The capitalization is intentional.

*I need to remember from now on that laundry day and gym day should not coincide. I'm going to feel this in the morning.

*Once again, I've proven to myself that I love to self-sabotage. It seems like the only relationship (or potential relationship) I haven't sabotaged was the one with the girl I knew would run away and break my heart. (Of course, you could say the way I handled things afterwards sabotaged the potential friendship...but I knew too much of her; she was too vulnerable around me and couldn't be my friend after telling me everything I knew, even about her thoughts and feelings on her supposed best friend.) Again, lots of thoughts about this, but no words.

*Spring training is in full swing.

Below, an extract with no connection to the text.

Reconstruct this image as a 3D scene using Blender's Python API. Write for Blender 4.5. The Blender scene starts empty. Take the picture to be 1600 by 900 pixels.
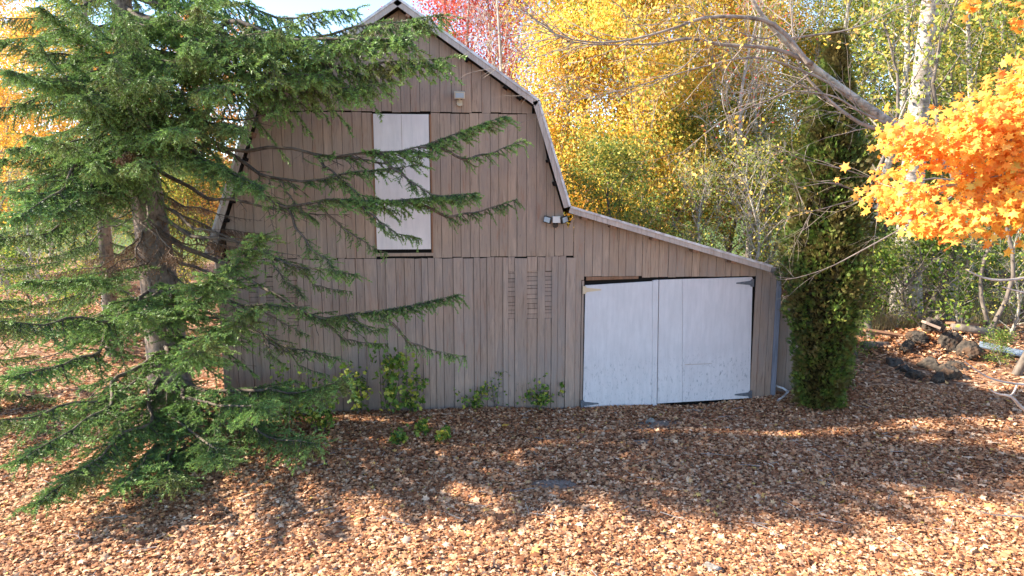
import bpy, bmesh, math, random
import numpy as np
from mathutils import Vector, Matrix
R = math.radians
SC = bpy.context.scene
COL = SC.collection

# ------------------------------------------------------------ camera, light
F = 1067.0; PITCH = R(8.5); YAW = R(5.5); CAM = Vector((0.0, -13.0, 4.2))
cam_data = bpy.data.cameras.new('camera'); cam = bpy.data.objects.new('camera', cam_data); COL.objects.link(cam)
cam_data.sensor_width = 36; cam_data.lens = 36 * F / 1600; cam_data.clip_end = 3000
cam.location = CAM; cam.rotation_euler = (R(90) - PITCH, 0, -YAW)
SC.camera = cam
EL, AZ = R(32), R(81)
SUN_DIR = Vector((-math.sin(AZ) * math.cos(EL), math.cos(AZ) * math.cos(EL), math.sin(EL)))
world = bpy.data.worlds.new('World'); SC.world = world; world.use_nodes = True
wn = world.node_tree.nodes; wl = world.node_tree.links
sky = wn.new('ShaderNodeTexSky'); sky.sky_type = 'NISHITA'; sky.sun_disc = False
sky.sun_elevation = EL; sky.sun_rotation = math.atan2(SUN_DIR.x, SUN_DIR.y)
sky.air_density = 0.8; sky.dust_density = 0.0; sky.ozone_density = 1.5; sky.altitude = 900
wl.new(sky.outputs[0], wn['Background'].inputs[0]); wn['Background'].inputs[1].default_value = 0.15
sd = bpy.data.lights.new('sun', 'SUN'); sd.energy = 5.0; sd.angle = R(0.9); sd.color = (1.0, 0.91, 0.78)
so = bpy.data.objects.new('sun', sd); COL.objects.link(so)
so.rotation_euler = SUN_DIR.to_track_quat('Z', 'Y').to_euler()
SC.view_settings.view_transform = 'Standard'; SC.view_settings.look = 'None'
SC.view_settings.exposure = 1.9; SC.view_settings.gamma = 1

# ------------------------------------------------------------ geometry of the place
def ray(px, py):
    u = (px - 800) / F; v = (450 - py) / F
    cp, sp = math.cos(PITCH), math.sin(PITCH)
    f = Vector((math.sin(YAW) * cp, math.cos(YAW) * cp, -sp)); r = Vector((math.cos(YAW), -math.sin(YAW), 0))
    w = Vector((math.sin(YAW) * sp, math.cos(YAW) * sp, cp))
    return f + r * u + w * v
def onwall(px, py, Y=0.0):
    d = ray(px, py); return CAM + d * ((Y - CAM.y) / d.y)
def onground(px, py, Z=0.0):
    d = ray(px, py); return CAM + d * ((Z - CAM.z) / d.z)
def at(px, py, depth):
    return CAM + ray(px, py) * depth
def smooth(a, b, x):
    t = np.clip((x - a) / (b - a), 0, 1); return t * t * (3 - 2 * t)
def gz(x, y):
    x = np.asarray(x, float); y = np.asarray(y, float)
    z = -0.2 + 0.3 * smooth(5, 9, x) * smooth(-6, -1, y) + 0.25 * smooth(9, 14, x) * smooth(-1, 3, y)
    z = z + 0.05 * np.sin(x * 0.9 + 1.3) * np.sin(y * 0.8) * smooth(0.5, 2, np.abs(y)) + 0.02 * np.sin(x * 2.3 + y * 1.7)
    z = z + .32 * np.exp(-((x - 11.9) ** 2) / 1.3 - ((y - 2.4) ** 2) / .9)
    z = z + 0.12 * np.exp(-((x + 0.6) ** 2) / 6 - ((y + .5) ** 2) / .3)
    return z

# ------------------------------------------------------------ object helpers
def tag(o, label=None, cat=None, group=None, kind=None):
    if label: o['label'] = label
    if cat: o['category'] = cat
    if group: o['group'] = group
    if kind: o['kind'] = kind
    return o
def thing(name, loc, label, cat, group=None):
    o = bpy.data.objects.new(name, None); COL.objects.link(o); o.location = loc; o.empty_display_size = .2
    return tag(o, label, cat, group)
def origin_of(o):
    v = Vector((0, 0, 0))
    while o is not None: v += o.location; o = o.parent
    return v
def link(name, me, mat, parent=None, world=True):
    if mat is not None and len(me.materials) == 0: me.materials.append(mat)
    o = bpy.data.objects.new(name, me); COL.objects.link(o)
    if parent is not None:
        o.parent = parent
        if world: o.location = -origin_of(parent)
    return o
def np_mesh(name, V, Fc, smooth_=False, attr=None):
    V = np.asarray(V, np.float32).reshape(-1, 3); Fc = np.asarray(Fc, np.int32)
    n, k = Fc.shape
    me = bpy.data.meshes.new(name)
    me.vertices.add(len(V)); me.vertices.foreach_set('co', V.ravel())
    me.loops.add(n * k); me.loops.foreach_set('vertex_index', Fc.ravel())
    me.polygons.add(n); me.polygons.foreach_set('loop_start', np.arange(0, n * k, k, dtype=np.int32))
    me.polygons.foreach_set('loop_total', np.full(n, k, np.int32))
    if smooth_: me.polygons.foreach_set('use_smooth', np.ones(n, bool))
    if attr is not None:
        a = me.attributes.new('tip', 'FLOAT', 'POINT'); a.data.foreach_set('value', np.asarray(attr, np.float32))
    me.update(calc_edges=True)
    return me
def pm(name, verts, faces, sm=False):
    me = bpy.data.meshes.new(name); me.from_pydata([tuple(v) for v in verts], [], faces)
    if sm: me.polygons.foreach_set('use_smooth', [True] * len(me.polygons))
    me.update(); return me
class MB:
    def __init__(s): s.v = []; s.f = []
    def box(s, c, size, M=None):
        c = Vector(c); b = len(s.v)
        for dz in (-1, 1):
            for dy in (-1, 1):
                for dx in (-1, 1):
                    p = Vector((dx * size[0] / 2, dy * size[1] / 2, dz * size[2] / 2))
                    if M is not None: p = M @ p
                    s.v.append(c + p)
        for q in ((0, 2, 3, 1), (4, 5, 7, 6), (0, 1, 5, 4), (2, 6, 7, 3), (0, 4, 6, 2), (1, 3, 7, 5)):
            s.f.append([b + i for i in q])
        return s
    def prism(s, poly, y0, y1):                   # polygon in the xz plane, extruded along y
        b = len(s.v); n = len(poly)
        for y in (y0, y1):
            for p in poly: s.v.append(Vector((p[0], y, p[1])))
        s.f.append([b + i for i in range(n)]); s.f.append([b + n + i for i in reversed(range(n))])
        for i in range(n):
            j = (i + 1) % n; s.f.append([b + i, b + n + i, b + n + j, b + j])
        return s
    def mesh(s, name):
        bm = bmesh.new()
        vs = [bm.verts.new(v) for v in s.v]
        for f in s.f:
            try: bm.faces.new([vs[i] for i in f])
            except ValueError: pass
        bmesh.ops.recalc_face_normals(bm, faces=bm.faces)
        me = bpy.data.meshes.new(name); bm.to_mesh(me); bm.free(); return me
class Tubes:
    def __init__(s): s.V = []; s.F = []; s.n = 0; s.A = []
    def add(s, pts, radii, k=5, a=0.0):
        pts = np.asarray([tuple(p) for p in pts], float); m = len(pts)
        t = np.gradient(pts, axis=0); t /= np.linalg.norm(t, axis=1)[:, None] + 1e-9
        ref = np.array([0, 0, 1.0]) if abs(t[0, 2]) < .8 else np.array([1.0, 0, 0])
        u = np.cross(t, ref); u /= np.linalg.norm(u, axis=1)[:, None] + 1e-9
        w = np.cross(t, u)
        ang = np.arange(k) * 2 * math.pi / k
        ring = u[:, None, :] * np.cos(ang)[None, :, None] + w[:, None, :] * np.sin(ang)[None, :, None]
        V = pts[:, None, :] + ring * np.asarray(radii, float)[:, None, None]
        i = np.arange(m - 1)[:, None] * k; j = np.arange(k)[None, :]; j2 = (j + 1) % k
        q = np.stack([i + j, i + j2, i + k + j2, i + k + j], -1).reshape(-1, 4) + s.n
        s.V.append(V.reshape(-1, 3)); s.F.append(q); s.n += m * k
        s.A.append(np.full(m * k, a))
    def mesh(s, name): return np_mesh(name, np.concatenate(s.V), np.concatenate(s.F), True)
def rand_rot(rng, n, flat=None):
    """n random rotation matrices; flat = largest tilt (radians) when the leaves lie on something"""
    if flat is None:
        q = rng.normal(size=(n, 4)); q /= np.linalg.norm(q, axis=1)[:, None]
        w, x, y, z = q.T
    else:
        yaw = rng.uniform(0, 2 * math.pi, n); tl = np.abs(rng.normal(0, flat, n)); ax = rng.uniform(0, 2 * math.pi, n)
        a, b, c, d = np.cos(tl / 2), np.sin(tl / 2) * np.cos(ax), np.sin(tl / 2) * np.sin(ax), 0 * tl
        e, f = np.cos(yaw / 2), np.sin(yaw / 2)
        w, x, y, z = a * e, b * e + c * f, c * e - b * f, a * f
    return np.stack([np.stack([1 - 2 * (y * y + z * z), 2 * (x * y - z * w), 2 * (x * z + y * w)], -1),
                     np.stack([2 * (x * y + z * w), 1 - 2 * (x * x + z * z), 2 * (y * z - x * w)], -1),
                     np.stack([2 * (x * z - y * w), 2 * (y * z + x * w), 1 - 2 * (x * x + y * y)], -1)], 1)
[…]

It's a happy time of year for baseball fans, because we know that even when the rest of the world treats us poorly, baseball is there. Spring training is the best time of year for baseball fans because your team can lose every game and you can still feel good. In fact, the entire month of April is like that, too. So many teams go .500 or worse in the month of April and still end up in the playoffs. (Maybe next week I'll actually find out if that's true...but I can think it without statistical analysis, and it makes it even better to be a baseball fan.)

*I saw a kid and his dad kicking a soccer ball to each other as they walked down the sidewalk today. It made me nostalgic for experiences I've never had. Funny how that works.

*I'll leave you with advice that was given to me in the form of a note in my 8th grade yearbook: "Eagles may soar, but weasels don't get sucked into jet engines." Thanks, Mike.

Sunday, March 2, 2008

Strange parallels

I am not a big fan of Pizzeria Unos Chicago Grill's food. A lot of the time, the service is mediocre. The decor tends to be the same from one to the other. And they sell Pepsi products, and I'm not the biggest fan of Pepsi products. (Or Coke products, really. I prefer the Dr. Pepper/7-Up line...which many of the products are distributed by Coke in restaurants.)

And yet, it's had this strange parallel in my life.

My first date? Ended at Unos.
My first restaurant job? Unos.
My first sick day from work? Unos.
My first promotion? Unos.
My first performance based bonus? Unos.
My first real professional mentor? Boss from Unos.
The place I was eating the first time my then-ex-girlfriend called me and started a chain of events that made her my girlfriend again? Unos.
And today:
The place that we came up for the name of my first business venture: Unos.

I feel like now, any time I agree to go to Unos, I should expect something exciting. As long as I don't show up there too much. I don't really like the food or the service, anyway.